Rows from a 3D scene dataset

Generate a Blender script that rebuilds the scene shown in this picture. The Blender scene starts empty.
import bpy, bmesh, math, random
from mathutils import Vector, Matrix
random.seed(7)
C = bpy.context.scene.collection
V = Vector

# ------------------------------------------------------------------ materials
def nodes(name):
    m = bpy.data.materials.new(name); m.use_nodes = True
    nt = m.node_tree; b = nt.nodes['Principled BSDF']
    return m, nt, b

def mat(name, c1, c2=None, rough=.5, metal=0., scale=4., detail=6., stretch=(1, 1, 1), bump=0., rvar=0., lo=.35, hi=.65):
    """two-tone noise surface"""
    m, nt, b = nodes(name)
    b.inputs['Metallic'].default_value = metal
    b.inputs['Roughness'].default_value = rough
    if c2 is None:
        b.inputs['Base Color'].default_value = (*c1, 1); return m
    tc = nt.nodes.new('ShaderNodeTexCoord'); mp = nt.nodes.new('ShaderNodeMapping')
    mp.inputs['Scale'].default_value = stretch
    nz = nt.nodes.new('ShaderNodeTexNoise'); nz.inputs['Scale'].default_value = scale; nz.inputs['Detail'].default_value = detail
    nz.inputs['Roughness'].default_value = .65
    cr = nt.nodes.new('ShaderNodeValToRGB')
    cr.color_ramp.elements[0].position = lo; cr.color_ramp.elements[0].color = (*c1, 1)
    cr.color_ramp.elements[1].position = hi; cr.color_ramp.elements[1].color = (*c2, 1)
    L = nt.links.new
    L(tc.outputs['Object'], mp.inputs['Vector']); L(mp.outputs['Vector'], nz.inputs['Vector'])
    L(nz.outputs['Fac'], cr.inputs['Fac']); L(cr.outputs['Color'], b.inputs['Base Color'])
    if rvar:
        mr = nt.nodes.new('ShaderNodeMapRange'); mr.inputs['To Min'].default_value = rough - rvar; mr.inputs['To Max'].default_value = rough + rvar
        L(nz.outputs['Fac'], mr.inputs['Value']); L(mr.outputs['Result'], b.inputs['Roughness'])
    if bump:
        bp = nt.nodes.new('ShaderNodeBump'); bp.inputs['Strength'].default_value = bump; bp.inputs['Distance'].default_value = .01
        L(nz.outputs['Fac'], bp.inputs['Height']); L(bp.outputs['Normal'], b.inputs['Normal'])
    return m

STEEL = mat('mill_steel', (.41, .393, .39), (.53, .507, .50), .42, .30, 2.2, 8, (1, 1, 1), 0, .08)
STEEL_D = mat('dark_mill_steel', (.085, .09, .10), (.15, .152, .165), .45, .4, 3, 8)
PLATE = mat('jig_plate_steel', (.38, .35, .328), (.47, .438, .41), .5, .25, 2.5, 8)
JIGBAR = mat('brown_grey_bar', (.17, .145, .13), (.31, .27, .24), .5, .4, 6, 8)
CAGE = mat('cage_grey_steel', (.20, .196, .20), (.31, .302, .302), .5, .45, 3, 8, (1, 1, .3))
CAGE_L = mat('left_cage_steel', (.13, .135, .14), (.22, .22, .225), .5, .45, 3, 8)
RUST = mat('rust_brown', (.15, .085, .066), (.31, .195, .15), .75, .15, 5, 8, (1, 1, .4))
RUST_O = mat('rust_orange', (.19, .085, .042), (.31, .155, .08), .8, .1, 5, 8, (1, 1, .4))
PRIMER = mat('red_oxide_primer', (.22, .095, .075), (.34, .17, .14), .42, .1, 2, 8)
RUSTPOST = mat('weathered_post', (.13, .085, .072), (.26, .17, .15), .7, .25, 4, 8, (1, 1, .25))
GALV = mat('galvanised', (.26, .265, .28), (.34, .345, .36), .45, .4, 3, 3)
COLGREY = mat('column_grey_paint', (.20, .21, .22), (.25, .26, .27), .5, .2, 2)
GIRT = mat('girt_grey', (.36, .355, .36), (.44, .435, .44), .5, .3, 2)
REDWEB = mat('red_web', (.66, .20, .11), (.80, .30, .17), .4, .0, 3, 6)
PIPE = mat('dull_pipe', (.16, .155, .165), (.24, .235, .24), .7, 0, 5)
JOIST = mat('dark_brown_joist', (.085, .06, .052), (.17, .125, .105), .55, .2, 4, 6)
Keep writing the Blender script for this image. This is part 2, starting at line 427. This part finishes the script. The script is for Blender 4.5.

Exercise prompt:
Copy exactly, and only, the lines from the one containing "(.22, .22, .225), .5, .45, 3, 8)" through the last line of the listing.

The result:
CAGE_L = mat('left_cage_steel', (.13, .135, .14), (.22, .22, .225), .5, .45, 3, 8)
RUST = mat('rust_brown', (.15, .085, .066), (.31, .195, .15), .75, .15, 5, 8, (1, 1, .4))
RUST_O = mat('rust_orange', (.19, .085, .042), (.31, .155, .08), .8, .1, 5, 8, (1, 1, .4))
PRIMER = mat('red_oxide_primer', (.22, .095, .075), (.34, .17, .14), .42, .1, 2, 8)
RUSTPOST = mat('weathered_post', (.13, .085, .072), (.26, .17, .15), .7, .25, 4, 8, (1, 1, .25))
GALV = mat('galvanised', (.26, .265, .28), (.34, .345, .36), .45, .4, 3, 3)
COLGREY = mat('column_grey_paint', (.20, .21, .22), (.25, .26, .27), .5, .2, 2)
GIRT = mat('girt_grey', (.36, .355, .36), (.44, .435, .44), .5, .3, 2)
REDWEB = mat('red_web', (.66, .20, .11), (.80, .30, .17), .4, .0, 3, 6)
PIPE = mat('dull_pipe', (.16, .155, .165), (.24, .235, .24), .7, 0, 5)
JOIST = mat('dark_brown_joist', (.085, .06, .052), (.17, .125, .105), .55, .2, 4, 6)
Keep writing the Blender script for this image. This is part 2, starting at line 427. This part finishes the script. The script is for Blender 4.5.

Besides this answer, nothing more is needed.